Enhancing lithium-ion battery cooling efficiency through leaf vein-inspired double-layer liquid cooling plate design

To address the issues of high temperature rise and uneven temperature distribution in battery packs when using traditional channel cold plates, we propose a double-layer liquid cooling plate inspired by the structure of leaf veins. In this design, the upper flow channel of the cold plate comes into contact with the battery module for heat exchange, while the lower flow channel complements the areas not covered by the upper flow channel, ensuring more uniform heat dissipation throughout the module. Thermal simulation results for the double-layer leaf vein bionic channel liquid cooling plate indicate that it outperforms the traditional channel design.

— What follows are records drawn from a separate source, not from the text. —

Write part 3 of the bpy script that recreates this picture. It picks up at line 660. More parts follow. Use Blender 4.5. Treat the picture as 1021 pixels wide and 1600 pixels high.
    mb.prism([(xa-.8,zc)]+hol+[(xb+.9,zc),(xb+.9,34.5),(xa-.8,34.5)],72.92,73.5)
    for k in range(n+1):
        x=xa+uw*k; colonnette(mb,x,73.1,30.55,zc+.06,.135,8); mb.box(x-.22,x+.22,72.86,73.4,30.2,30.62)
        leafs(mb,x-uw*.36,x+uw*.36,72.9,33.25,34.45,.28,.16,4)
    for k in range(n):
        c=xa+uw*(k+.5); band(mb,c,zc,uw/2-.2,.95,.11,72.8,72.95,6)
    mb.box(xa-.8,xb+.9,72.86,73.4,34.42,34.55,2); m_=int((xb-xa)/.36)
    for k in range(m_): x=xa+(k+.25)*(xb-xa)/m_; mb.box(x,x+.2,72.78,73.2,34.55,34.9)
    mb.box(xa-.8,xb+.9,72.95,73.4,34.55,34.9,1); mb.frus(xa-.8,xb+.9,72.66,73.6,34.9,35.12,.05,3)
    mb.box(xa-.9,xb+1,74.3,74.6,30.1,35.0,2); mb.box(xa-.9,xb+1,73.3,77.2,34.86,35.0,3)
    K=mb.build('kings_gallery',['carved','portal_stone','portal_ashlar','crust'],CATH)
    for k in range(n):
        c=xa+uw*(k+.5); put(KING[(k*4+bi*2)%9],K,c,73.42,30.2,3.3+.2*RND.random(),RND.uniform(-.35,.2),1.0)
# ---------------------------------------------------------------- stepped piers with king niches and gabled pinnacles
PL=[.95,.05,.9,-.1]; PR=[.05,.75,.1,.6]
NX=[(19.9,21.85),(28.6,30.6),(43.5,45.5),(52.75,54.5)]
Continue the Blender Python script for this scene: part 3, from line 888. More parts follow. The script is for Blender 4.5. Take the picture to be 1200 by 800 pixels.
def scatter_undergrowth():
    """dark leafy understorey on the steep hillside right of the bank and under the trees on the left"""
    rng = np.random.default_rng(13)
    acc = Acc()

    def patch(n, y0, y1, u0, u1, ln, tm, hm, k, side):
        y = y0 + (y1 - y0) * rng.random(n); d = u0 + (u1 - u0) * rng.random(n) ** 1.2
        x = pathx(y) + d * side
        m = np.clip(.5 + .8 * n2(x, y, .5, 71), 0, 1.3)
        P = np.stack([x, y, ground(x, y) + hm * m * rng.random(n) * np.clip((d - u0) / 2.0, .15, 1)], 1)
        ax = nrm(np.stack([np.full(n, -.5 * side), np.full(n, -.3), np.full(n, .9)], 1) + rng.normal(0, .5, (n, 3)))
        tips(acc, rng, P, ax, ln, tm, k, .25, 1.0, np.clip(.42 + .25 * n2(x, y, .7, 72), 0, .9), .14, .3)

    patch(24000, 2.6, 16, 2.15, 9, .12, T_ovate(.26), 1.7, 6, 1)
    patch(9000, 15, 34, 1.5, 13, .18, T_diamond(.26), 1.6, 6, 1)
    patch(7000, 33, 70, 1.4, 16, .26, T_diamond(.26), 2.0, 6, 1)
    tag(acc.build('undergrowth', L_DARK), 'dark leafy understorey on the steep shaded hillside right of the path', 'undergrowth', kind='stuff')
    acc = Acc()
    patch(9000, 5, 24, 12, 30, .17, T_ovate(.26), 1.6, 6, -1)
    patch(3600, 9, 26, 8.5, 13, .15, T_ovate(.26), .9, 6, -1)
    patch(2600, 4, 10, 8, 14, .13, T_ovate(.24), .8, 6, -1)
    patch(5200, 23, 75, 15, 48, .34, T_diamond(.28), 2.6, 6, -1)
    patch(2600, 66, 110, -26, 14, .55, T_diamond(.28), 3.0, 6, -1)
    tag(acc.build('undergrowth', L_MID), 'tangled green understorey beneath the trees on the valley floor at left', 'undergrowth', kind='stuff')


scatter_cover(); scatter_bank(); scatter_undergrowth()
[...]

Moreover, it significantly improves the heat uniformity of the battery pack, effectively resolving the issue of a large temperature difference between the two traditional channel cooling systems. Furthermore, we optimized and analyzed the cooling plate's ability to remove heat under various structural parameters. The results reveal that the best cooling efficiency at low power consumption is achieved when the coolant outlet and inlet are positioned on opposite sides, the branch angle is set to 80 degrees, the branch channel width is 5 mm, the mainstream channel width is 7.5 mm, and the inlet fluid mass flow rate is 0.03 kg/s.